In 10 starts at the 1.5-mile track, Gordon has one win (2001) and five top-five finishes including a current streak of three in a row. But he only has three top-10 starts and an average starting position of 14.5. Last year, he started 36th but led a race-high 111 laps en route to a second-place finish. (more) “I think that would be much tougher to do this year,” said Gordon, who jumped from 38th to 14th in the points standings after his third-place finish at California.

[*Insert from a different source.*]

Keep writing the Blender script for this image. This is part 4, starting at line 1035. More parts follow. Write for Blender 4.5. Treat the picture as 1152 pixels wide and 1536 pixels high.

“You may be able to recover from a bad qualifying effort, but it will probably take a gamble on pit strategy – fuel only or two tires when everyone else takes four – to get track position. “But the longer we race with this car, the more we learn how it reacts to adjustments. Teams will get a better understanding of it and the gap between the ‘haves’ and the ‘have- nots’ will close.” One noticeable gap between the two cars is corner speeds. “We looked at the telemetry during the Las Vegas test and the new car was 13 miles-per-hour slower in the middle of the corner compared to the old car,” said Gordon. “That’s a great comparison of the speed differential between the two, but we’re not racing against the older car. “We’re racing against other teams. We don’t need to be faster than the older car – just faster than the other teams.” And they’ll start by working to be faster than the other teams come Friday.